Back when I used to wear dry-cleaned clothes to eke out a living in a downtown office building, there was precious little to eat in the neighborhood at lunchtime. When the weather was nice, the suit-clad masses trudged down Church Street to Sylvia Ganier's bygone and beloved Cibo, for creamy tomato-basil soup and coconut cake. Or we'd grab a spot on the patio of Provence at the library. On rainy days, we went underground to a basement deli, for a pay-by-the-pound salad bar and Rice Krispie treats. So, if the Grilled Cheese and Crab Cake Co. of Nashville had arrived at the corner of Fourth and Commerce back then, I can tell you where I would have been three out of five days a week around noon.
Nestled in a hole in the wall that formerly housed a bare-bones market and the short-lived and unfortunately spelled Krayp Kafé, the GCCCCN (OK, that's not really its nickname), makes efficient use of limited square footage, squeezing more seats and more menu items — and in our experience, more customers — into the snug space than you might think possible.
Restaurant veterans Marion and Joseph Buondonno developed the concept in New Jersey and relocated last summer. If you want the full story, look on the bulletin board above the short lunch counter. A two-page typed letter from Marion, in response to a disgruntled customer, tells the tale. The Buondonnos brought their five kids under 12 years old to Nashville in search of a "better life than N.J." The kids all help out in the store and are home-schooled by their mom. According to Marion's spirited rebuttal, "My 11-year-old can run a POS system. ... My 10-year-old can go up against anyone at a fry station. ... My 8-year-old knows every recipe by heart. ..."
The most important recipe at this tiny vibrant red-and-white lunchroom-slash-take-out stand is the formula for the eponymous seafood patty. Long on crab, with a hint of mayonnaise and a light dusting of breadcrumb, the Company's crab cakes are available plain (cooked and uncooked, for takeout) and on sandwiches and salads. In our experience, the headliner was the crab melt, a massive but manageable sandwich of golden brown Texas toast piled with crisp lettuce, sliced tomato and melted Monterey Jack cheese. The bountiful and bulky layers of this handheld meal compressed into balanced bites of warm and cool temperatures and crisp and creamy textures.
The shrimp po'boy on a grilled baguette is also a generous meal-sized sandwich, but the flattened shrimp were less appealing than the plump disk of crab cake.
For a smaller soupçon of the crab cake, try an order of crab balls. The hush puppy-sized globes have a thicker fried crust than the larger cakes, and a serving of four makes a good item for sharing while you're waiting for your name to be called to collect the rest of your order.

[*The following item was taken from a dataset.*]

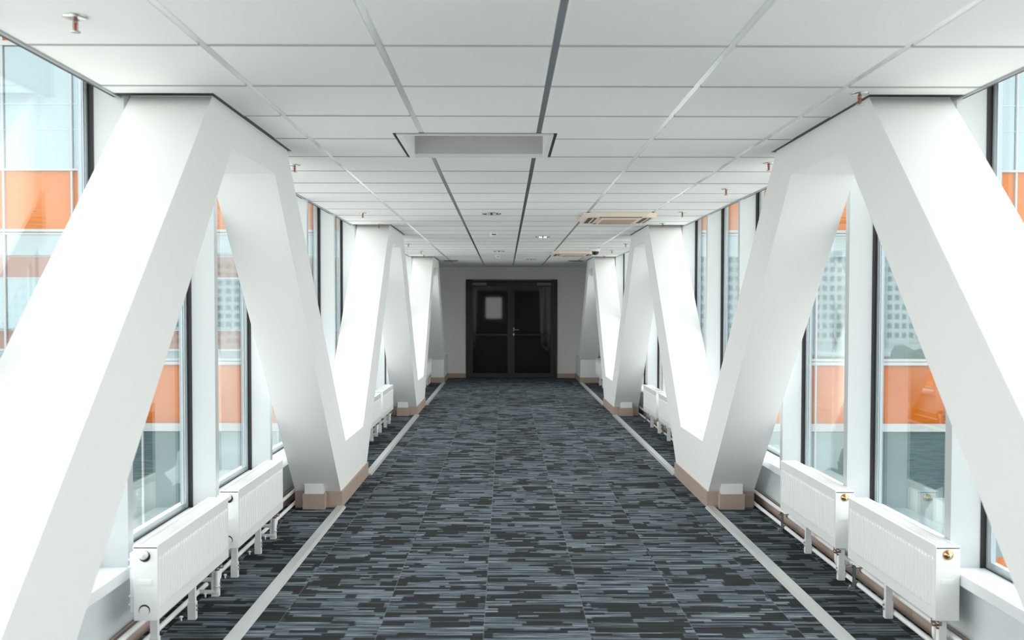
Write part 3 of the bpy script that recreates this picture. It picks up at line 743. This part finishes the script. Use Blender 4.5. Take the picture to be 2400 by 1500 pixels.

And wait you will. The Buondonnos all but celebrate the delay, because it proves that someone is back there behind the counter making your sandwich to order. (See Marion's letter again.) So settle in and listen to the kitsch soundtrack of oldies. When your grilled cheese arrives, you'll understand what took so long. Anyone who has ever stood — with spatula raised expectantly — over a flat top griddle or a frying pan, waiting for cheese to melt, will get it. The amount of white American cheese draped on these sandwiches can take a while to reach the critical state of ooze; furthermore, you can't get this grill-kissed sandy-blond patina in a microwave. In short, it's worth the wait.
Grilled cheese sandwiches demand tomato soup, and while the GCCCCN's version is no stand-in for Cibo's exquisite (and extinct) chunky tomato-basil, it is a ringer for the pale-pink purée that Mom ladled for lunch when you came in from playing in the snow.
For downtown lunchers looking for something a little lighter than the fried fare, a refrigerator case holds an array of salads that can be topped with shrimp, tuna salad, grilled chicken and, of course, crab cakes. From that grab-and-go selection, we enjoyed the cold peel-and-eat shrimp dusted with spices, which left us licking our fingers and grateful we hadn't taken the plastic clamshell of messy seafood back to work to eat at a desk.
Not everything on the menu smacks of the homemade goodness of the crab cakes. In fact, when we asked one of the young Buondonnos, who was busy hand-rolling crab balls in breadcrumbs, if the coconut shrimp and potato string-wrapped shrimp "sammies" were also hand-breaded, we got a sheepish shake of the head. Then again, you weren't going to landlocked downtown Nashville for fresh ocean fare, were you? You were looking for a well-priced and comforting lunch to break up a drab workday. The Buondonnos deliver that experience. What's more, it's oozing with melting cheese.
The Grilled Cheese and Crab Cake Co. of Nashville is open Monday through Friday 10:30 a.m. to 4 p.m. Trays of sandwiches and other items are available with 24-hour notice.